_Data shown_.

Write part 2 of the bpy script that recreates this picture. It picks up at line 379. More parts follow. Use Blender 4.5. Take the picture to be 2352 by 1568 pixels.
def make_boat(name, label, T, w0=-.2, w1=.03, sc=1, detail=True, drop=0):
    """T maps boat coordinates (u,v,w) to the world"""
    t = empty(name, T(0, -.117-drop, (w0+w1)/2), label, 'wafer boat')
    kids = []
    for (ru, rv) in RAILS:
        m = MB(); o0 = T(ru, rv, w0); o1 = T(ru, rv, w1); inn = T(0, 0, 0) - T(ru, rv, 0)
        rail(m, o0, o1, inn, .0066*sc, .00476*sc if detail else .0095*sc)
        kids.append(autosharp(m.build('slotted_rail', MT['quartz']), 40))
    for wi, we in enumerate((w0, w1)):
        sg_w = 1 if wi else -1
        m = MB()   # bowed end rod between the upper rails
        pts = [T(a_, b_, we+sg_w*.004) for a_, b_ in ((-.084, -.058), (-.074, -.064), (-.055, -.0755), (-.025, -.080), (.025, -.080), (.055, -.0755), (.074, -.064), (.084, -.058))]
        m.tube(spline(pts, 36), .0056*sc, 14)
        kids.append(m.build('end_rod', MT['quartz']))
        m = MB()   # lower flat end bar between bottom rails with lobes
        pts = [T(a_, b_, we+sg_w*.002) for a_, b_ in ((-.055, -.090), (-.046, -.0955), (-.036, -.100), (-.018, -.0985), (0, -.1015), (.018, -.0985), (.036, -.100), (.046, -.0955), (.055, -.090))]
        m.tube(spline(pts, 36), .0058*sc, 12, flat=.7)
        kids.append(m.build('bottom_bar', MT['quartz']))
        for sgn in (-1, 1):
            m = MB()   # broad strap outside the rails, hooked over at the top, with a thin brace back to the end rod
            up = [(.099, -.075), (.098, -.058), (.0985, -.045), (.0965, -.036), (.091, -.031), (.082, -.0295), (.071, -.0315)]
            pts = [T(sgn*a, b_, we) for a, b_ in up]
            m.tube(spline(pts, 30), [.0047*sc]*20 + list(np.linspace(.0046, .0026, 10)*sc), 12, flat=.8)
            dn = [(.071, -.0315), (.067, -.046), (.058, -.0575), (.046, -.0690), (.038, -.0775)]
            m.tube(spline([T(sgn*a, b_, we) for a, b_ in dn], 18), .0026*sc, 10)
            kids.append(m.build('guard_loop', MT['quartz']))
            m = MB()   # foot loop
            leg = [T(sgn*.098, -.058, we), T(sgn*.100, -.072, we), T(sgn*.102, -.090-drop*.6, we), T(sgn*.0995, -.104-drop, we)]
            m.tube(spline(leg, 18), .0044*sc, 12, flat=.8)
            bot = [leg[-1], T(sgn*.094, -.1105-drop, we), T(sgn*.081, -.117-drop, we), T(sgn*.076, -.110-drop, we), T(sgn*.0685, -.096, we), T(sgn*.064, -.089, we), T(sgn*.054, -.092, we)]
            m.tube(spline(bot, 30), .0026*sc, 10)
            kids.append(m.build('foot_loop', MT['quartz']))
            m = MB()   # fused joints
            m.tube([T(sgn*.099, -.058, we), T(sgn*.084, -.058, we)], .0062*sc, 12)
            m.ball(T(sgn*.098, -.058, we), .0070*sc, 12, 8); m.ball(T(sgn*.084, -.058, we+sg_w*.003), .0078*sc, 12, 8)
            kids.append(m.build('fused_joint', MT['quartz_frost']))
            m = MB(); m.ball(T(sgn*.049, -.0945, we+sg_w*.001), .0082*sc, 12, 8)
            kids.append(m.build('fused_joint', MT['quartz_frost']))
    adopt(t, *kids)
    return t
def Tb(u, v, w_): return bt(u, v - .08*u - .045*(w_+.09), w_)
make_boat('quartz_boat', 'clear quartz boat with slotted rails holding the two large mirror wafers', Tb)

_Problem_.
Give every line of the material again, exactly as it reads.

_The result_.
Write part 2 of the bpy script that recreates this picture. It picks up at line 379. More parts follow. Use Blender 4.5. Take the picture to be 2352 by 1568 pixels.
def make_boat(name, label, T, w0=-.2, w1=.03, sc=1, detail=True, drop=0):
    """T maps boat coordinates (u,v,w) to the world"""
    t = empty(name, T(0, -.117-drop, (w0+w1)/2), label, 'wafer boat')
    kids = []
    for (ru, rv) in RAILS:
        m = MB(); o0 = T(ru, rv, w0); o1 = T(ru, rv, w1); inn = T(0, 0, 0) - T(ru, rv, 0)
        rail(m, o0, o1, inn, .0066*sc, .00476*sc if detail else .0095*sc)
        kids.append(autosharp(m.build('slotted_rail', MT['quartz']), 40))
    for wi, we in enumerate((w0, w1)):
        sg_w = 1 if wi else -1
        m = MB()   # bowed end rod between the upper rails
        pts = [T(a_, b_, we+sg_w*.004) for a_, b_ in ((-.084, -.058), (-.074, -.064), (-.055, -.0755), (-.025, -.080), (.025, -.080), (.055, -.0755), (.074, -.064), (.084, -.058))]
        m.tube(spline(pts, 36), .0056*sc, 14)
        kids.append(m.build('end_rod', MT['quartz']))
        m = MB()   # lower flat end bar between bottom rails with lobes
        pts = [T(a_, b_, we+sg_w*.002) for a_, b_ in ((-.055, -.090), (-.046, -.0955), (-.036, -.100), (-.018, -.0985), (0, -.1015), (.018, -.0985), (.036, -.100), (.046, -.0955), (.055, -.090))]
        m.tube(spline(pts, 36), .0058*sc, 12, flat=.7)
        kids.append(m.build('bottom_bar', MT['quartz']))
        for sgn in (-1, 1):
            m = MB()   # broad strap outside the rails, hooked over at the top, with a thin brace back to the end rod
            up = [(.099, -.075), (.098, -.058), (.0985, -.045), (.0965, -.036), (.091, -.031), (.082, -.0295), (.071, -.0315)]
            pts = [T(sgn*a, b_, we) for a, b_ in up]
            m.tube(spline(pts, 30), [.0047*sc]*20 + list(np.linspace(.0046, .0026, 10)*sc), 12, flat=.8)
            dn = [(.071, -.0315), (.067, -.046), (.058, -.0575), (.046, -.0690), (.038, -.0775)]
            m.tube(spline([T(sgn*a, b_, we) for a, b_ in dn], 18), .0026*sc, 10)
            kids.append(m.build('guard_loop', MT['quartz']))
            m = MB()   # foot loop
            leg = [T(sgn*.098, -.058, we), T(sgn*.100, -.072, we), T(sgn*.102, -.090-drop*.6, we), T(sgn*.0995, -.104-drop, we)]
            m.tube(spline(leg, 18), .0044*sc, 12, flat=.8)
            bot = [leg[-1], T(sgn*.094, -.1105-drop, we), T(sgn*.081, -.117-drop, we), T(sgn*.076, -.110-drop, we), T(sgn*.0685, -.096, we), T(sgn*.064, -.089, we), T(sgn*.054, -.092, we)]
            m.tube(spline(bot, 30), .0026*sc, 10)
            kids.append(m.build('foot_loop', MT['quartz']))
            m = MB()   # fused joints
            m.tube([T(sgn*.099, -.058, we), T(sgn*.084, -.058, we)], .0062*sc, 12)
            m.ball(T(sgn*.098, -.058, we), .0070*sc, 12, 8); m.ball(T(sgn*.084, -.058, we+sg_w*.003), .0078*sc, 12, 8)
            kids.append(m.build('fused_joint', MT['quartz_frost']))
            m = MB(); m.ball(T(sgn*.049, -.0945, we+sg_w*.001), .0082*sc, 12, 8)
            kids.append(m.build('fused_joint', MT['quartz_frost']))
    adopt(t, *kids)
    return t
def Tb(u, v, w_): return bt(u, v - .08*u - .045*(w_+.09), w_)
make_boat('quartz_boat', 'clear quartz boat with slotted rails holding the two large mirror wafers', Tb)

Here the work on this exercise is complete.